**What is expected**
Print word for word the first line of the listing below and every line after it, through the line with "186), .3, .3), d1)". Leave out the pictures and the rest.

**Data shown**
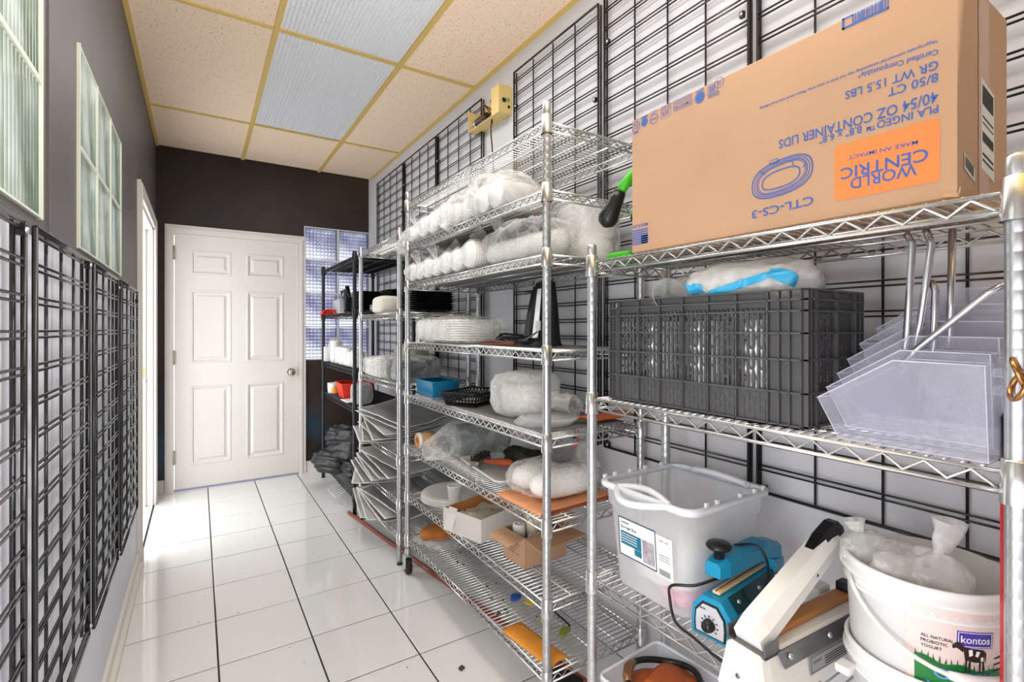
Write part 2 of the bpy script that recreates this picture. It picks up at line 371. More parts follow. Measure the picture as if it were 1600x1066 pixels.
kn = MB(); kn.lathe([(.032, 0), (.032, .006), (.014, .008), (.012, .03), (.024, .038), (.03, .052), (.026, .066), (.012, .07), (.001, .071)], 20, (.846, -.012, .9), (pi / 2, 0, 0)); kn.build('door_knob', mat('satin nickel', (176, 168, 158), .25, .9), d1)
MB().bb((.9, -.014, .87), (.909, -.01, .93)).build('latch_plate', STEEL, d1)
MB().bb((0, -.02, 0), (.915, -.004, .011)).build('threshold', mat('bluish threshold', (150, 152, 186), .3, .3), d1)

# doorway in the left wall -----------------------------------
d2 = sroot('door_2', (XL, 3.37, 0))
mb = MB()
for a, b_ in (((.0005, -.075, 0), (.018, 0, 1.9995)), ((.0005, 1.02, 0), (.018, 1.09, 1.9995)), ((.0005, -.075, 2.0), (.018, 1.09, 2.075)), ((.0185, -.06, 0.001), (.024, -.045, 2.044)), ((.0185, 1.06, 0.001), (.024, 1.075, 2.044)), ((.0185, -.06, 2.045), (.024, 1.075, 2.06))): mb.bb(a, b_)
mb.build('casing', WHITEP, d2)
mb = MB()
mb.bb((-T, .0005, 0.005), (.0, .014, 1.9995)); mb.bb((-T, 1.005, 0.005), (.0, 1.0195, 1.9995)); mb.bb((-T, .0145, 1.985), (.0, 1.0045, 1.9995)); mb.bb((-.075, .985, 0.005), (-.04, 1.0045, 1.9845)); mb.build('jamb', WHITEP, d2)
MB().bb((-T, 0, -.01), (0, 1.02, .004)).build('sill', WHITEP, d2)
MB().bb((-.07, .982, .93), (-.045, .99, 1.0)).build('strike_plate', mat('brass', (188, 160, 100), .3, .8), d2)
MB().rod((-.04, 1.0, .9), (-.03, 1.0, .9), .004).build('screw', STEEL, d2)

# ============================================================= GRID PANELS
CLIP = mat('clip screw zinc', (205, 205, 205), .3, .8)
def grid_panel(label, x, y0, y1, z0, z1, ztop_pair, pitch, gap, npair, side, grp, clips=()):
    t = thing('wire_grid_panel', label, 'grid panel', (x, (y0 + y1) / 2, z0), 0, grp); h = z1 - z0; w = y1 - y0; s = side
    mb = MB()
    for y in (-w / 2, w / 2): mb.tube([(0, y, 0), (0, y, h)], .0048, 6); mb.tube([(.014 * s, y + (.018 if y < 0 else -.018) * 0, 0), (.014 * s, y, h)], .0042, 6)
    mb.tube([(0, -w / 2, h), (0, w / 2, h)], .0048, 6); mb.tube([(0, -w / 2, 0), (0, w / 2, 0)], .0048, 6)
    mb.build('frame', BLKMET, t)
    f = None
    for k in range(1, 4):
        y = -w / 2 + w * k / 4
        if f is None: f = MB().rod((.010 * s, 0, 0), (.010 * s, 0, h), .0032, 6).build('vertical_wire', BLKMET, t, (0, y, 0))
        else: inst(f, (0, y, 0))
    f = None
    for k in range(npair):
        z = ztop_pair - pitch * k - z0
        if f is None: f = MB().rod((0, -w / 2, gap / 2), (0, w / 2, gap / 2), .0027, 6).rod((0, -w / 2, -gap / 2), (0, w / 2, -gap / 2), .0027, 6).build('horizontal_wire_pair', BLKMET, t, (0, 0, z))
        else: inst(f, (0, 0, z))
    for (yy, zz) in clips:
        c = MB().box((0, yy, zz), (.012, .013, .018)).build('wall_clip', BLACKP, t)
        MB().lathe([(.0055, 0), (.0045, .003), (.001, .004)], 10, (-.006 * s, yy, zz), (0, -s * pi / 2, 0)).build('clip_screw', CLIP, c)
    return t
nm = ['black wire grid panel on the left wall nearest the viewer', 'second black wire grid panel from the viewer on the left wall', 'third black wire grid panel from the viewer on the left wall', 'narrow looking black wire grid panel on the left wall beside the doorway']
for k, (a, b_, zb) in enumerate([(.56, 1.138, .45), (1.204, 1.715, .455), (1.79, 2.275, .435), (2.36, 2.945, .42)]):
    w = b_ - a; grid_panel(nm[k], XL + .03, a, b_, zb, 1.453, 1.4427, .0605, .0115, 17, -1, 'black grid panels on the left wall', [(w / 2 - .015, .03), (w / 2 - .015, .985)])
nr_ = ['black wire grid panel on the right wall beside the dark end wall', 'second black wire grid panel from the end wall on the right wall', 'black wire grid panel on the right wall just left of the yellow wire box', 'black wire grid panel on the right wall just right of the yellow wire box', 'black wire grid panel on the right wall behind the left half of the big carton', 'black wire grid panel on the right wall behind the right half of the big carton']
for k, (a, b_) in enumerate([(3.755, 4.41), (3.112, 3.735), (2.465, 3.092), (1.492, 2.122), (.848, 1.456), (.21, .82)]):
    w = b_ - a; cl = [(w / 2 - .02, .012), (-w / 2 + .02, .012), (w / 2 - .02, 1.6), (-w / 2 + .02, 1.4)]
    grid_panel(nr_[k], XR - .022, a, b_, .805, 2.585, 2.535, .0722, .0125, 24, 1, 'black grid panels on the right wall', cl)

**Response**
Write part 2 of the bpy script that recreates this picture. It picks up at line 371. More parts follow. Measure the picture as if it were 1600x1066 pixels.
kn = MB(); kn.lathe([(.032, 0), (.032, .006), (.014, .008), (.012, .03), (.024, .038), (.03, .052), (.026, .066), (.012, .07), (.001, .071)], 20, (.846, -.012, .9), (pi / 2, 0, 0)); kn.build('door_knob', mat('satin nickel', (176, 168, 158), .25, .9), d1)
MB().bb((.9, -.014, .87), (.909, -.01, .93)).build('latch_plate', STEEL, d1)
MB().bb((0, -.02, 0), (.915, -.004, .011)).build('threshold', mat('bluish threshold', (150, 152, 186), .3, .3), d1)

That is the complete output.